** Required work **
All the data below goes into the copy word for word, but the pictures don't.

─── Data excerpt

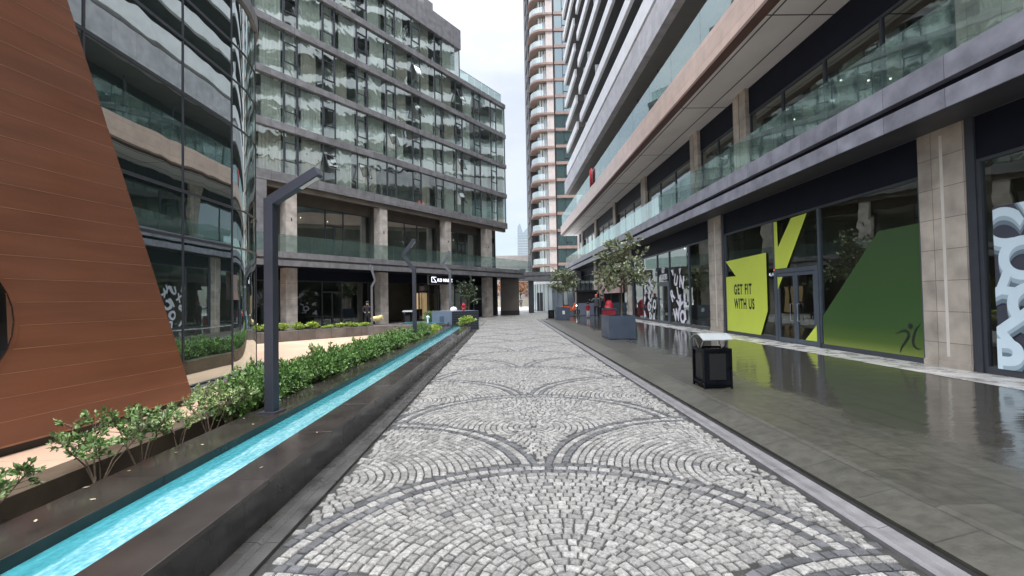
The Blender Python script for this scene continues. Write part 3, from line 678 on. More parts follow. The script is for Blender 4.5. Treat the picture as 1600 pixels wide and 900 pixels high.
# shopfronts between columns
def shop(y0, y1, mull, door=None, hd=3.95):
    """y1 > y0; mull = mullion positions; door = (y0, y1)"""
    w_ = rbuild(MB().box(XF + .05, XF + .13, y0, y1, .12, .25).box(XF + .05, XF + .13, y0, y1, hd - .06, hd), 'window_frame', 'frame')
    w_.name = 'shop_window'
    for q in [y0 + .035] + mull + [y1 - .035]: sub(MB().box(XF + .045, XF + .135, q - .035, q + .035, .25, hd - .06), 'mullion', 'frame_door' if door else 'frame', w_)
    ed = [y0] + mull + [y1]
    for a, b_ in zip(ed, ed[1:]):
        if door and a >= door[0] - .05 and b_ <= door[1] + .05:
            sub(MB().quad((XF + .09, a, 2.36), (XF + .09, b_, 2.36), (XF + .09, b_, hd - .03), (XF + .09, a, hd - .03)), 'pane', 'shopglass', w_)
            dd = rbuild(MB().box(XF + .02, XF + .12, a + .03, b_ - .03, 2.24, 2.36).box(XF + .02, XF + .12, a + .03, a + .14, .14, 2.24).box(XF + .02, XF + .12, b_ - .14, b_ - .03, .14, 2.24), 'door', 'frame_door')
            mdl = (a + b_) / 2
            for e0, e1 in ((a + .15, mdl - .005), (mdl + .005, b_ - .15)):
                sub(MB().box(XF + .03, XF + .08, e0, e0 + .09, .15, 2.23).box(XF + .03, XF + .08, e1 - .09, e1, .15, 2.23).box(XF + .03, XF + .08, e0 + .09, e1 - .09, .15, .27).box(XF + .03, XF + .08, e0 + .09, e1 - .09, 2.13, 2.23), 'door_leaf', 'frame_door', dd)
                sub(MB().quad((XF + .055, e0 + .09, .27), (XF + .055, e1 - .09, .27), (XF + .055, e1 - .09, 2.13), (XF + .055, e0 + .09, 2.13)), 'pane', 'shopglass', dd)
            h = MB()
            for yy in (mdl + .16, mdl - .16):
                h.tube([(XF + .03, yy, .8), (XF - .03, yy, .8), (XF - .03, yy, 1.3), (XF + .03, yy, 1.3)], .012, 6)
            sub(h, 'handle', 'steel', dd)
        else:
            sub(MB().quad((XF + .09, a, .22), (XF + .09, b_, .22), (XF + .09, b_, hd - .03), (XF + .09, a, hd - .03)), 'pane', 'shopglass', w_)
    return w_
sA = shop(8.97, 17.19, [11.6 + .4, 14.02], (12.0, 14.02))
shop(18.45, 29.74, [20.62, 23.1, 24.95, 27.62], (23.1, 24.95))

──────

** Written reply **
The Blender Python script for this scene continues. Write part 3, from line 678 on. More parts follow. The script is for Blender 4.5. Treat the picture as 1600 pixels wide and 900 pixels high.
# shopfronts between columns
def shop(y0, y1, mull, door=None, hd=3.95):
    """y1 > y0; mull = mullion positions; door = (y0, y1)"""
    w_ = rbuild(MB().box(XF + .05, XF + .13, y0, y1, .12, .25).box(XF + .05, XF + .13, y0, y1, hd - .06, hd), 'window_frame', 'frame')
    w_.name = 'shop_window'
    for q in [y0 + .035] + mull + [y1 - .035]: sub(MB().box(XF + .045, XF + .135, q - .035, q + .035, .25, hd - .06), 'mullion', 'frame_door' if door else 'frame', w_)
    ed = [y0] + mull + [y1]
    for a, b_ in zip(ed, ed[1:]):
        if door and a >= door[0] - .05 and b_ <= door[1] + .05:
            sub(MB().quad((XF + .09, a, 2.36), (XF + .09, b_, 2.36), (XF + .09, b_, hd - .03), (XF + .09, a, hd - .03)), 'pane', 'shopglass', w_)
            dd = rbuild(MB().box(XF + .02, XF + .12, a + .03, b_ - .03, 2.24, 2.36).box(XF + .02, XF + .12, a + .03, a + .14, .14, 2.24).box(XF + .02, XF + .12, b_ - .14, b_ - .03, .14, 2.24), 'door', 'frame_door')
            mdl = (a + b_) / 2
            for e0, e1 in ((a + .15, mdl - .005), (mdl + .005, b_ - .15)):
                sub(MB().box(XF + .03, XF + .08, e0, e0 + .09, .15, 2.23).box(XF + .03, XF + .08, e1 - .09, e1, .15, 2.23).box(XF + .03, XF + .08, e0 + .09, e1 - .09, .15, .27).box(XF + .03, XF + .08, e0 + .09, e1 - .09, 2.13, 2.23), 'door_leaf', 'frame_door', dd)
                sub(MB().quad((XF + .055, e0 + .09, .27), (XF + .055, e1 - .09, .27), (XF + .055, e1 - .09, 2.13), (XF + .055, e0 + .09, 2.13)), 'pane', 'shopglass', dd)
            h = MB()
            for yy in (mdl + .16, mdl - .16):
                h.tube([(XF + .03, yy, .8), (XF - .03, yy, .8), (XF - .03, yy, 1.3), (XF + .03, yy, 1.3)], .012, 6)
            sub(h, 'handle', 'steel', dd)
        else:
            sub(MB().quad((XF + .09, a, .22), (XF + .09, b_, .22), (XF + .09, b_, hd - .03), (XF + .09, a, hd - .03)), 'pane', 'shopglass', w_)
    return w_
sA = shop(8.97, 17.19, [11.6 + .4, 14.02], (12.0, 14.02))
shop(18.45, 29.74, [20.62, 23.1, 24.95, 27.62], (23.1, 24.95))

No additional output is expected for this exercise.